Letture: Is 25, 6–9; Sal 22; Gv 19, 17-18;25-39.
La liturgia che stiamo celebrando orienta i nostri pensieri e sentimenti verso il futuro, mettendoci in particolare sintonia con lo stile e l’operato di un Fratello che, dopo una lunga e feconda giornata terrena, si è consegnato all’abbraccio misericordioso del Padre. Quel suo operato e quel suo stile di vita hanno messo a nudo più volte le nostre pigrizie, la nostra mediocrità, una carenza di speranza.
Non abbiamo voluto o saputo seguire fino in fondo il suo esempio; ora siamo e saremo tentati di limitarci ad elogiarlo, continuando a barcamenarci come prima. Talvolta anche esaltare una persona serve a giustificare il proprio disimpegno.

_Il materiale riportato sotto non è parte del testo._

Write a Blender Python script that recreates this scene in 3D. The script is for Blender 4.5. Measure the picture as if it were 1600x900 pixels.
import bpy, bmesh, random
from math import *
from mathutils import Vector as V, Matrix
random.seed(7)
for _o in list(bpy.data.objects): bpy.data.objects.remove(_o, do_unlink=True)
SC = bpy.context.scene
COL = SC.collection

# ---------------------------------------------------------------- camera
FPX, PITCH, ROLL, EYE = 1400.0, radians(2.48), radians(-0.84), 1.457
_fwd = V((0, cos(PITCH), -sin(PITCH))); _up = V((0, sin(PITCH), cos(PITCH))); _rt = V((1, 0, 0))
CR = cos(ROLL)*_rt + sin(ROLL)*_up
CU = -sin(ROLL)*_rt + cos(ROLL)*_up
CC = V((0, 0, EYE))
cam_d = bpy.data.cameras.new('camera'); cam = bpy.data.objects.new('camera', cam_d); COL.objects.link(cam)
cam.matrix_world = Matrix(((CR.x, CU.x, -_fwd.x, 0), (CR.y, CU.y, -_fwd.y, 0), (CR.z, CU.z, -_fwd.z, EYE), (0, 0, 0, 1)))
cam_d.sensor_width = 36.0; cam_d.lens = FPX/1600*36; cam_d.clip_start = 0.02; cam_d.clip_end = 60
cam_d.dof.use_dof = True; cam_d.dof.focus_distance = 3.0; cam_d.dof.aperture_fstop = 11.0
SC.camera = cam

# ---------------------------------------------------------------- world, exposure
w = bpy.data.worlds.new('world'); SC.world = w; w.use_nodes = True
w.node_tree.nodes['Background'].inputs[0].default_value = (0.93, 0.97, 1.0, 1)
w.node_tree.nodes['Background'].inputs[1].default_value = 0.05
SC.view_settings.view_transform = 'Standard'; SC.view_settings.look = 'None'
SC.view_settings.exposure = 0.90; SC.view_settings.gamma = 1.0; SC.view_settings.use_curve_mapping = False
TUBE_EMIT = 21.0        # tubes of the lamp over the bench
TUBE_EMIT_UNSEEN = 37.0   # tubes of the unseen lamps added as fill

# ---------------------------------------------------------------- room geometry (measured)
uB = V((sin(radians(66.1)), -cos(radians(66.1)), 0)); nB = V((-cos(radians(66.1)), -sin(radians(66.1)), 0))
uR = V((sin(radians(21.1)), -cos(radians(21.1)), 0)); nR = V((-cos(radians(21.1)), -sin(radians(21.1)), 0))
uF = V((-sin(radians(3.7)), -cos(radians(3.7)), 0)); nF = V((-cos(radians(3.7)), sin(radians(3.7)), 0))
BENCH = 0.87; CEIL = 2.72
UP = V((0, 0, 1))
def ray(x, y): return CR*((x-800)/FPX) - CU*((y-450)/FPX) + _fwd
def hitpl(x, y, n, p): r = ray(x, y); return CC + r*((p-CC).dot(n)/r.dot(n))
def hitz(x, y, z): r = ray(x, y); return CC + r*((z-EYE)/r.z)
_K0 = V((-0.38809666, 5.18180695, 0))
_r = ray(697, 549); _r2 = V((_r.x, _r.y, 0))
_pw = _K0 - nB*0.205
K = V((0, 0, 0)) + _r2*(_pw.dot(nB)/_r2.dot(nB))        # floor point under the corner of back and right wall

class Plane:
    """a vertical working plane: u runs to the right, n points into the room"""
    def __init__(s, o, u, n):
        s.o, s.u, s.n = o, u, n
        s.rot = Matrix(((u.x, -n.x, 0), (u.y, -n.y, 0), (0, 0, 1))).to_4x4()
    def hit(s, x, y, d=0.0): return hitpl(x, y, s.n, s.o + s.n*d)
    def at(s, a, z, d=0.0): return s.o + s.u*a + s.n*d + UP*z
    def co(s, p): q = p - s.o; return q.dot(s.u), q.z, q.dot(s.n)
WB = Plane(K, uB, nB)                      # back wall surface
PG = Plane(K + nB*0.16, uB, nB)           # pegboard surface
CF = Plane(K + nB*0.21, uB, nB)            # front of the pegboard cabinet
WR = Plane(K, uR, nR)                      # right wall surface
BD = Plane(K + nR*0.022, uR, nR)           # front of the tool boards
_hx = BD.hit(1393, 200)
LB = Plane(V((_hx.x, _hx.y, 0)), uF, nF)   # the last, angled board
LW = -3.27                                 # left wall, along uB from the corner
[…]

Ma i tempi sono tali che non ci verrà concesso: bando quindi alle visioni di parte, allo scarico di responsabilità e avanti con decisione proporzionata alla gravità dell’ora. Se non cambiamo subito atteggiamento, domani sarà tardi.
Ovviamente non è casuale che il Signore abbia chiamato a sé Giovanni Bersani in questo momento, al termine del tempo di Avvento.
Ci suggerisce di ricordarlo così, come uomo della pazienza lungimirante e della speranza progettuale; e di ravvivare in noi la stima di queste virtù. Anche solo tra un mese, la situazione morale, politica e sociale potrà essere molto diversa; sforziamoci quindi di cogliere l’appello contenuto nella liturgia che stiamo celebrando.
Facciamo di questa celebrazione non una formalità, ma un’assunzione personale e comune di impegno per la giustizia sociale nel nostro Paese, come pure nei rapporti dell’Europa con i Paesi in via di sviluppo.
Rivolgiamoci alla Parola di Dio, che ci è stata proclamata; in particolare, al brano del Vangelo secondo Giovanni, scelto tenendo conto dell’odierna festività del “discepolo che Gesù amava”.
Nel racconto della Passione, subito dopo la morte di Gesù l’Evangelista introduce due figure di discepoli: quella di Giovanni di Arimatea, il quale trova il coraggio di richiedere il corpo del condannato per dargli sepoltura, e quella di Nicodemo. Quest’ultimo viene evocato come “quello che era andato da lui [Gesù] di notte”.
Si direbbe che si tratta di due figure di secondo piano, di persone buone ma timorose, che però alla fine superano le proprie esitazioni, prendono l’iniziativa e compiono i gesti della pietas comunitaria.
Il vero pentimento non si raggiunge quando ci si batte il petto, ma quando si rischia qualcosa ravvedendosi.
Fratelli, vi invito a chiedere nella preghiera che anche noi possiamo condividere il ravvedimento operoso di Giuseppe e Nicodemo e, proprio a partire da questa circostanza, possiamo imprimere una svolta alla nostra vita.
Siamo coinvolti nell’attualizzazione della Pasqua del Signore, siamo sorretti dalla speranza nella risurrezione dell’ultimo giorno e preghiamo che tale speranza si ravvivi proprio attraverso il Sacramento che stiamo celebrando.
Riascoltiamo la profezia di Isaia, che era stata proclamata all’inizio dell’Avvento ed ha accompagnato la preparazione al Natale. E’ ambientata in Gerusalemme, più precisamente sull’altura del tempio: “In quel giorno, preparerà il Signore degli eserciti per tutti i popoli, su questo monte, un banchetto di grasse vivande”. E’ bello riascoltarla lasciando scorrere nella memoria la vita di Giovanni Bersani e la storia sociale della nostra terra: rievocando l’associazionismo dei lavoratori cristiani, formati da sacerdoti attenti al sociale, le conquiste dei braccianti, l’avvio dell’autosviluppo in molti territori rurali dell’Africa e dell’America Latina, la diaconia della pace.
In questa nostra terra, i segni di speranza non sono mancati e non mancano: consideriamoli anticipazioni del banchetto escatologico, al quale chi ha preparato la strada al Re e Signore della storia viene fin d’ora ammesso.
Non si chiuda oggi un’esperienza di promozione umana e di testimonianza, si apra piuttosto una fase di purificazione in vista del compimento.
L’opera avviata attende chi subentri nel lavoro, nella passione, nell’anticipazione. Maria che sta in piedi accanto alla croce accoglie Giovanni, il discepolo amato, e in lui ogni discepolo che l’ha presa e tenuta nel proprio cuore.